Dear Hillary (An Open Dear Jane Letter)

Dear Hillary,

I remember when I first saw you across the bar. You seduced me those experienced eyes and that raucous, sarcastic laugh. One thing led to another -- too many cosmos, a long conversation about solutions for America, staggering arm-in-arm back to my place. I vetted your credentials all night long. Good times.

I don't know how it got so nasty. I tried to make it as obvious as possible -- I've chosen someone else. There's no chance -- none -- that we'll be starting something up again. I'm with Obama.

But now I seem to see you everywhere. You plead with me about experience vs. "rhetoric." You call me at 3am to tell me to "get real." When that doesn't work you cry, you beg, you tell me how hard it's been, how it's all unfair. In a flash you're wiping away the tears and ridiculing me for being so deluded by hope. You tell me it's all a lie, and say I'd be better off with McCain than Obama. You slip notes under my door saying he betrayed me with Rev. Wright.

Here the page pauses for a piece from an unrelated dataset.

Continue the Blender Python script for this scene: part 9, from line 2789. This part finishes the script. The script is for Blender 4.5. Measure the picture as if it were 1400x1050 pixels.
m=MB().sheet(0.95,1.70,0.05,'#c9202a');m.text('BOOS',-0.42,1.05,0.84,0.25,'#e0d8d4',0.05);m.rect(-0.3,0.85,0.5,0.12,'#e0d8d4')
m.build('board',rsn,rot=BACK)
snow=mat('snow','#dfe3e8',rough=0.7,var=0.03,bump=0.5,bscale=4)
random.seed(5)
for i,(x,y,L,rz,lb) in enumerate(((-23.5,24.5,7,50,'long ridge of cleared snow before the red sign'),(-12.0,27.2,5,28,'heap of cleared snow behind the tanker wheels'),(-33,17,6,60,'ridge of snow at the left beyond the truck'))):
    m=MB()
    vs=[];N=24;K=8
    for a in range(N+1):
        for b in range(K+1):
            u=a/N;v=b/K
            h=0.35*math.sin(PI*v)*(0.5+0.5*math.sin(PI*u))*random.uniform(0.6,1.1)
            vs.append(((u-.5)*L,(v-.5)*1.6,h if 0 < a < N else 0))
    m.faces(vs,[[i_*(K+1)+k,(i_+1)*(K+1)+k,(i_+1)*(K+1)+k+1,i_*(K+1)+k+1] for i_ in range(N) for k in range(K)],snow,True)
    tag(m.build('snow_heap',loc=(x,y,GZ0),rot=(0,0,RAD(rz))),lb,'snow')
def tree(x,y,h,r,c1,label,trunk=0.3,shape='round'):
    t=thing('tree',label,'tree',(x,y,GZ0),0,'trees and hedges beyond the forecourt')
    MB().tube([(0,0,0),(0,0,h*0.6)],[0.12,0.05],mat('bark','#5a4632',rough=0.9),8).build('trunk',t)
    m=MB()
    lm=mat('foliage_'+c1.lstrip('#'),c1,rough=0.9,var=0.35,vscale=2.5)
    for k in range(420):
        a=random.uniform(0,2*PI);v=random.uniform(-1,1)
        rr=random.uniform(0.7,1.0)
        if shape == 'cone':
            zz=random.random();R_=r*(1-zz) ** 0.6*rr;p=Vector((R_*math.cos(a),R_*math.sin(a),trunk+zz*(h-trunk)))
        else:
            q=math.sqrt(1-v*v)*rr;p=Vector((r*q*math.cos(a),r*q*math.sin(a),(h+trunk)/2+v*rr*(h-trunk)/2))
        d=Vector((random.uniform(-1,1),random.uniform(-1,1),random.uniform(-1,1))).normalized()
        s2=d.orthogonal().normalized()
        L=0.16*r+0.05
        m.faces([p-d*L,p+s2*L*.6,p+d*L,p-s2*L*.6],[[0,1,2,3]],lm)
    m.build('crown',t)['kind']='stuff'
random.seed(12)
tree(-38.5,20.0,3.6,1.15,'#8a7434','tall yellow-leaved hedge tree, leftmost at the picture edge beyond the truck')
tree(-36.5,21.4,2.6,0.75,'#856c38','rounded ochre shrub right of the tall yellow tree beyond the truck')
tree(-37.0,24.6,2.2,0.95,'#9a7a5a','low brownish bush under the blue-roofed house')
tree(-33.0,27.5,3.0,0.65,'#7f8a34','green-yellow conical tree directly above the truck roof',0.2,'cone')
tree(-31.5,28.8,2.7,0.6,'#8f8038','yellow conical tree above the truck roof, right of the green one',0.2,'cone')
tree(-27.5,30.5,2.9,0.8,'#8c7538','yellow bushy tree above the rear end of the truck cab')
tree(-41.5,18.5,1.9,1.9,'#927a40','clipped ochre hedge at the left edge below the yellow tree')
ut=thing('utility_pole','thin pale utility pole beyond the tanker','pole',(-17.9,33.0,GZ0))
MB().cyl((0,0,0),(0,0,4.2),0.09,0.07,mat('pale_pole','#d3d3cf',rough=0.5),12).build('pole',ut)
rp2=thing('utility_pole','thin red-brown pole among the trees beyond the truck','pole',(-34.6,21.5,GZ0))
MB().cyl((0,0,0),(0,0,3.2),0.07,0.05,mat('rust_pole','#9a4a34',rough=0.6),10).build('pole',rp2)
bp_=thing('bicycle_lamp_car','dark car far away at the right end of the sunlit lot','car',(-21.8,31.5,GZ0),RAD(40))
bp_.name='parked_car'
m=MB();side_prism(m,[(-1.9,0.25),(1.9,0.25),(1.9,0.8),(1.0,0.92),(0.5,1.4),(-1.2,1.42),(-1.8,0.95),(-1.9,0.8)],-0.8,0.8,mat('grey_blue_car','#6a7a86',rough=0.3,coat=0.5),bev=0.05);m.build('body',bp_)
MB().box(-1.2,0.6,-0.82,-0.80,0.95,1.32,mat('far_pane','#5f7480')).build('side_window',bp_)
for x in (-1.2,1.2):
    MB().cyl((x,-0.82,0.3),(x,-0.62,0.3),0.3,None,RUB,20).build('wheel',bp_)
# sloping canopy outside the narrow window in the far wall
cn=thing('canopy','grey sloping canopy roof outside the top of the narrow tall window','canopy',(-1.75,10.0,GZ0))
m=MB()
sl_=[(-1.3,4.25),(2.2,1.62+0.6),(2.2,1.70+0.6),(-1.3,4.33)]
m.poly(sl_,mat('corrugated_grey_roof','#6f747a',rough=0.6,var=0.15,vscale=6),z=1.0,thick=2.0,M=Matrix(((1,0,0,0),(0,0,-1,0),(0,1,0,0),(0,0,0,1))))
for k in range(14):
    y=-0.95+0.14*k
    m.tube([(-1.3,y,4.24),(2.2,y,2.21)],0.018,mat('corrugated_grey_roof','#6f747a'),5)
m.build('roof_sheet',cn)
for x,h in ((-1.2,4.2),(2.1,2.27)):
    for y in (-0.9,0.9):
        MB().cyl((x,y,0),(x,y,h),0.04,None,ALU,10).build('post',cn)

And lately you're telling all our friends how it's not over yet, how it's still possible for me to change my mind. You say it's a "Myth" that I can't come back to you. You say I'm going to get cold feet.

I don't how to make it more clear that that's not going to happen.

So please stop. It's pathetic, and it's bad for both of us: you're tearing my family apart.

In Memoriam,

Most Democrats

P.S.: Don't make me get a restraining order.